Walls حوانط

Walls are the 21st century dinosaurs.   They are everywhere on the landscape today but they will fall and become extinct eventually.   Sometime in the future, I’m convinced people will examine these walls as oddities from a past reality.  Maybe not in my lifetime, but it will happen.

Obviously, walls are built to keep people and other things out, or in, as the case may be, but the bitter truth is that a wall —- any wall, anywhere —- victimizes people caught on both sides.   Both the wall builders and those they try to wall out are dehumanized.

Consider these three walls — in the US, Israel, and the remaining bit of the Berlin Wall.

Israel’s security wall
Some rights reserved by Oddsock

Last remaining piece of the Berlin Wall
Elke Duerr

The folly of these adventures would be laughable if they weren’t so destructive.

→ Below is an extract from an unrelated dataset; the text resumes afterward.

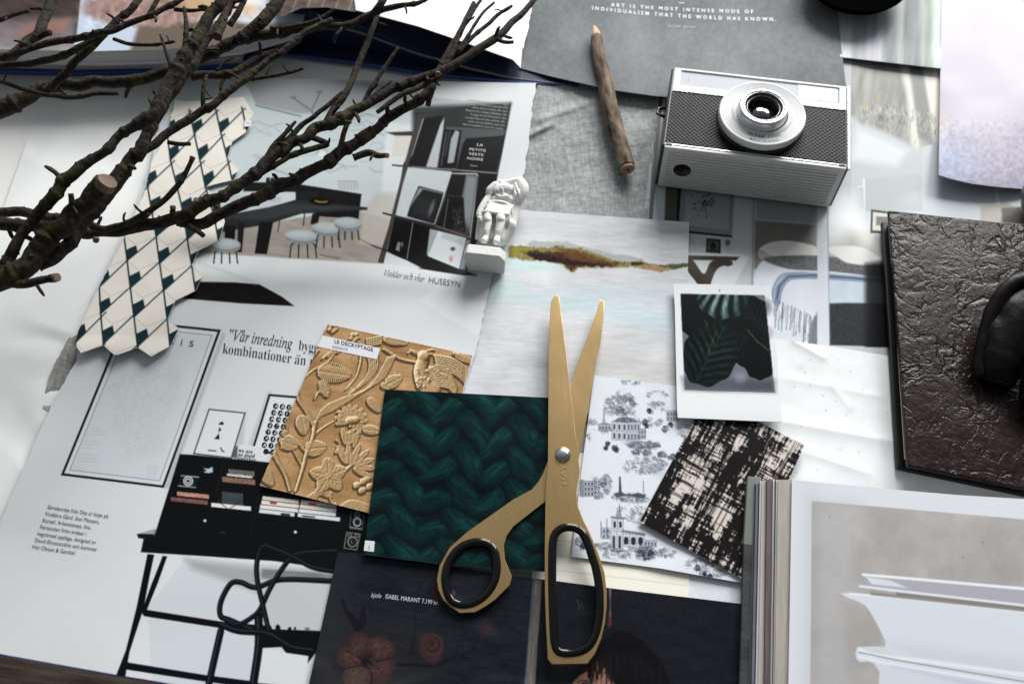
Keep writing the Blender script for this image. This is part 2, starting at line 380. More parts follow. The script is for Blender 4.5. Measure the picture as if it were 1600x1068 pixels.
c.poly([(1297, 438), (1400, 444), (1400, 480), (1297, 476)], (190, 203, 214), 4); c.grain(10, 12, seed=44, pts=[(1297, 438), (1400, 444), (1400, 480), (1297, 476)])
c.poly([(1296, 474), (1320, 473), (1400, 474), (1400, 542), (1297, 539)], (44, 46, 51), 3); c.grain(16, 1.8, seed=45, pts=[(1296, 474), (1400, 474), (1400, 542), (1297, 539)])
c.poly([(1352, 412), (1400, 405), (1400, 548), (1352, 545)], (14, 15, 18), 9, .85)  # dark end of the print, with the leather book's shadow painted in
c.poly([(1361, 327), (1390, 331), (1390, 365), (1360, 364)], (60, 60, 58), 1.2); c.poly([(1364, 331), (1390, 334), (1390, 361), (1363, 360)], (206, 206, 198), 1.2); c.poly([(1369, 338), (1390, 339), (1390, 353), (1369, 352)], (120, 120, 114), 1.4)
c.poly([(1297, 541), (1400, 543), (1400, 560), (1297, 560)], (188, 192, 196), 2)
sheet('magazine_spread', 'wide magazine spread with a bedroom picture under the silver camera', 'magazine page', cv, (1036, 60), (1700, 66), (1690, 602), (980, 496), .0009,
      left=[(1036, 60), (1028, 150), (1006, 340), (980, 496)], m=M_SILK, thick=.0003, zf=lambda X, Y: .0010*sstep(.4, .7, fbm(X/120, Y/120, 2, 15)))

# small green grey drapery picture at the top
cv = Cv(1290, -80, 1500, 130, (166, 174, 174)); c = cv
for x, w_, v in ((1318, 22, (196, 206, 204)), (1345, 24, (158, 160, 168)), (1366, 20, (178, 178, 186)), (1392, 26, (112, 119, 124)), (1424, 30, (104, 110, 112)), (1404, 8, (138, 152, 146)), (1450, 14, (128, 142, 132)), (1464, 12, (186, 196, 190))):
    c.poly([(x-w_/2+4, -80), (x+w_/2, -80), (x+w_/2, 110), (x-w_/2, 110)], v, 9, .9)
c.grain(26, 7, 60, 4, seed=60)
sheet('picture_page', 'page with a grey green curtain picture beside the grey poster at the top', 'magazine page', cv, (1300, -80), (1474, -80), (1471, 107), (1313, 89), .0032,
      m=M_SILK, zf=lambda X, Y: .0015*sstep(60, 108, Y), thick=.0004)
cv = Cv(1460, -120, 1750, 330, (196, 190, 200)); c = cv
c.grain(14, 90, seed=61); c.poly([(1460, 150), (1500, 190), (1560, 190), (1640, 160), (1700, 400), (1460, 400)], (142, 138, 156), 60, .85)
c.ell(1485, 265, 40, 34, (124, 138, 166), soft=40, a=.6); c.ell(1473, 190, 10, 18, (178, 166, 164), soft=12, a=.6); c.grain(24, 5, seed=63, pts=[(1466, 190), (1700, 190), (1700, 330), (1466, 300)]); c.grain(12, 2.2, seed=64, pts=[(1466, 180), (1700, 180), (1700, 330), (1466, 300)])
def zlav(X, Y): return .006*sstep(150, 290, Y)*sstep(1700, 1470, X)
sheet('fur_picture_page', 'lavender page with a furry picture, its lower edge curling up at the right', 'magazine page', cv, (1473, -120), (1740, -120), (1735, 300), (1467, 273), .0036,
      bottom=[(1467, 273), (1485, 279), (1520, 287), (1560, 292), (1600, 295), (1735, 300)], m=M_SILK, zf=zlav, thick=.0004)

# linen swatches
def linen(cv, s, rot):
    c_, s_ = math.cos(rot), math.sin(rot); u = cv.X*c_+cv.Y*s_; v = -cv.X*s_+cv.Y*c_
    n = (vn(u/1.5, v/7, 1)-.5)*.13+(vn(u/7, v/1.5, 2)-.5)*.13+(fbm(u/2.4, v/60, 3, 3)-.5)*.10+(fbm(u/60, v/2.4, 3, 8)-.5)*.10+(fbm(u/60, v/60, 2, 9)-.5)*.12
    cv.a += (n*s)[..., None]
M_LINEN = print_mat('linen_weave', .9, .1, .6, 2600, .0004)
cv = Cv(800, 90, 1060, 400, (150, 154, 154)); linen(cv, .85, -.12)
def zlin(X, Y):
    r = .0012*np.exp(-((Y-178-(X-870)*-.35)/7)**2)*sstep(830, 850, X)*sstep(935, 890, X)
    r += .0016*np.exp(-((Y-205+(X-840)*.5)/6)**2)*sstep(820, 830, X)*sstep(880, 850, X)
    r += .0007*np.exp(-((Y-150-(X-900)*.9)/9)**2)*sstep(935, 890, X)
    return r+.0012*fbm(X/30, Y/22, 3, 4)+.0012*sstep(230, 150, Y)
sheet('linen_swatch', 'grey woven linen swatch with small wrinkles under the twig pencil', 'fabric swatch', cv, (852, 96), (1036, 100), (1008, 380), (800, 372), .0012,
      left=torn([(852, 96), (832, 160), (818, 250), (800, 372)], 2, 7), m=M_LINEN, zf=zlin, thick=.0006, edge=(120, 122, 122))
cv = Cv(50, 480, 160, 660, (150, 150, 146)); linen(cv, .8, .3)
sheet('linen_scrap', 'narrow frayed scrap of grey linen sticking out at the left of the magazine page', 'fabric swatch', cv, (112, 520), (150, 520), (98, 650), (66, 637), .0010,
      left=torn([(112, 520), (84, 570), (72, 605), (66, 637)], 1.5, 3), bottom=torn([(66, 637), (76, 643), (98, 650)], 1, 4), m=M_LINEN, thick=.0005, zf=lambda X, Y: .001*fbm(X/20, Y/20, 2, 5), edge=(130, 130, 126))

# crumpled tissue at the right
def crease(X, Y, a, b, w, h):
    ax, ay = a; ex, ey = b[0]-ax, b[1]-ay; L = math.hypot(ex, ey); t = ((X-ax)*ex+(Y-ay)*ey)/L/L; d = (-(X-ax)*ey+(Y-ay)*ex)/L
    return h*np.exp(-np.abs(d/w)**1.4)*sstep(-.1, .1, t)*sstep(1.1, .9, t)
def ztis(X, Y):
    r = .0010*fbm(X/75, Y/60, 2, 71)+crease(X, Y, (1180, 650), (1400, 690), 11, .0007)+crease(X, Y, (1235, 530), (1290, 560), 7, .0006)+crease(X, Y, (1250, 575), (1232, 640), 8, -.0004)
    r += crease(X, Y, (1290, 590), (1330, 640), 7, .0003)+crease(X, Y, (1240, 700), (1360, 740), 8, .0004)+crease(X, Y, (1225, 590), (1380, 620), 8, .0003)
    return r
cv = Cv(1090, 500, 1720, 900, (226, 229, 231)); cv.grain(4, 12, seed=70)
for i in range(26): cv.ell(rnd.uniform(1220, 1400), rnd.uniform(560, 740), rnd.uniform(.6, 1.4), rnd.uniform(.5, 1.2), (120, 122, 124), soft=1.5, a=.6)
sheet('tissue_paper', 'creased blank white paper between the instant photo and the leather book', 'paper', cv, (1190, 524), (1700, 598), (1690, 880), (1110, 800), .0022,
      top=[(1190, 524), (1214, 529), (1300, 541), (1390, 556), (1700, 598)], m=M_MATTE, zf=ztis, thick=.00015)

# abstract landscape card
cv = Cv(690, 310, 1100, 670, (201, 203, 207)); c = cv
c.grain(6, 40, 6, 3, seed=80); c.grain(6, 9, 3, 3, seed=81); c.grain(7, 90, 40, seed=82)
for x, y, rx, ry, cc, a in ((830, 412, 46, 12, (190, 214, 213), .8), (800, 470, 60, 16, (188, 208, 208), .6), (900, 478, 90, 14, (182, 206, 212), .5), (1020, 500, 60, 14, (184, 210, 212), .5), (770, 445, 40, 16, (188, 214, 211), .6), (960, 470, 120, 26, (190, 208, 214), .4),
                         (820, 480, 40, 10, (212, 205, 205), .5), (1000, 560, 90, 40, (196, 196, 196), .5), (980, 580, 120, 22, (188, 188, 184), .5), (900, 360, 130, 12, (192, 192, 196), .5)):
    c.ell(x, y, rx, ry, cc, 3, 12, a)
c.poly([(1000, 350), (1074, 356), (1072, 378), (990, 370)], (182, 180, 178), 10, .5)
c.grain(12, 22, 2.2, 3, seed=83, o=3)
up = [(795, 385), (815, 384), (835, 386), (858, 387), (876, 383), (890, 388), (905, 387), (930, 396), (955, 405), (985, 411), (1000, 407), (1018, 413), (1038, 415), (1050, 412), (1062, 414), (1078, 411)]
dn = [(1078, 415), (1062, 419), (1046, 420), (1034, 425), (1010, 420), (985, 417), (960, 418), (930, 421), (905, 421), (896, 429), (884, 422), (876, 415), (850, 410), (825, 407), (795, 402)]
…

Walls cannot keep out ideas.   Contrary to the popular myth, they can’t provide “security”.   They are useless vestiges of an old “us versus them” mindset which the new generation rising up around the world will not tolerate.   Walls are obsolete and the sooner our world leaders figure that out, the sooner we can make progress on the real issues that divide us.

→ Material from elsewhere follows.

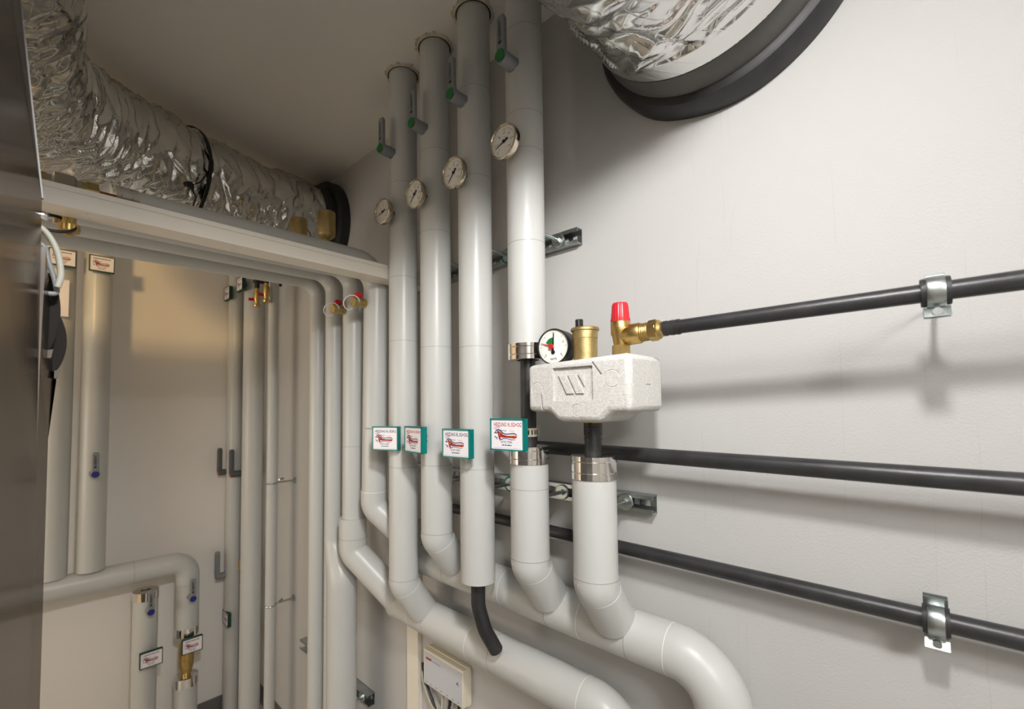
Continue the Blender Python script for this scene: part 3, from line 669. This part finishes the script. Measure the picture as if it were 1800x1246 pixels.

Lora Lucero on the Great Wall of China 2009



Filed under Israel, Spiritual - Religion, Uncategorized

2 responses to “Walls حوانط

  1. Linda Moscarella

    I totally agree with you about walls. I grew up in San Diego and was acutely aware of the border with Mexico which at that time had low key monitoring of traffic coming from Mexico into the U.S. I asked my mother once how people could tell which was the United States and which was Mexico, because I couldn’t see any difference. in the physical geography. Lots of illegals worked as domestics and gardeners and went back and forth from Tijuana weekly or sometimes daily. It worked well for everybody. Later, after traveling to many parts of the world, and working in developing countries, I had an epiphany – the U.S.-Mexican border is the only place, I mean the only place on the planet, where the first world and the third world touch. And it’s one of the longest as well, almost 3,000 miles.

    • Interesting. I hadn’t thought about the unique status of the US-Mexico wall.

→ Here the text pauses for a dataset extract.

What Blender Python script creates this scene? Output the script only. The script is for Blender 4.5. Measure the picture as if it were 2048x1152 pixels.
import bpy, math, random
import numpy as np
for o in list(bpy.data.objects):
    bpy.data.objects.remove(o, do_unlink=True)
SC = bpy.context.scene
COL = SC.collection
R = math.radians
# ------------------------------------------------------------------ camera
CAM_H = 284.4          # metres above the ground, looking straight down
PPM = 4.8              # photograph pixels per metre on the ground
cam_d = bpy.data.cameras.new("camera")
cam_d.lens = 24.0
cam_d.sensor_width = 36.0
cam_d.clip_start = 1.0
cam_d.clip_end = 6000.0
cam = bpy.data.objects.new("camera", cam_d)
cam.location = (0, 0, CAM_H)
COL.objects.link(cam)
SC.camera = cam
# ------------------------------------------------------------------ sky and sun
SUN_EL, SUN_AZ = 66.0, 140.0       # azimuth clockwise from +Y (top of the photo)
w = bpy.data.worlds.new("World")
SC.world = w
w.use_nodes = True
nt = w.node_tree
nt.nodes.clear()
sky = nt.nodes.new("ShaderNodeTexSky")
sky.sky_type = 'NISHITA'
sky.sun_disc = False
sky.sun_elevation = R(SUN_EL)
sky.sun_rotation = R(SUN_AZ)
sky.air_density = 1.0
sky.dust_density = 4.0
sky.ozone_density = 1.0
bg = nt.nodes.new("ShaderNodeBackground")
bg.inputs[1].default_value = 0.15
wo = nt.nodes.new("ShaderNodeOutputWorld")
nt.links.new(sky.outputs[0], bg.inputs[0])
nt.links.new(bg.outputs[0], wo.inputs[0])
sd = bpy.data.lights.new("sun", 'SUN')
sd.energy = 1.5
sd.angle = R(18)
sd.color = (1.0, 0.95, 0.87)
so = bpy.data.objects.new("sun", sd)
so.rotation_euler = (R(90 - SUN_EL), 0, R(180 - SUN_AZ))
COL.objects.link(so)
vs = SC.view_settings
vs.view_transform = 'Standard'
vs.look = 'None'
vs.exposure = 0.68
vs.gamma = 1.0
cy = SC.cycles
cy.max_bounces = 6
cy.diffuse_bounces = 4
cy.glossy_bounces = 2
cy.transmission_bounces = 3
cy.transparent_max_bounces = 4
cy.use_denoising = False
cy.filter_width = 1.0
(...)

      Thinking more about this while I was out in the garden today. It strikes me that walls are a sign of failure too. Instead of addressing the serious issues that exist between the US and Mexico (or Israel and Palestine), the wall builders admit their failure and erect a barrier so they don’t have to struggle with the issues.

      I’ve been told there are 1000s of Israelis who don’t have a clue what the OPT looks like. They don’t know what is happening on the other side of the wall. That type of ignorance is very dangerous.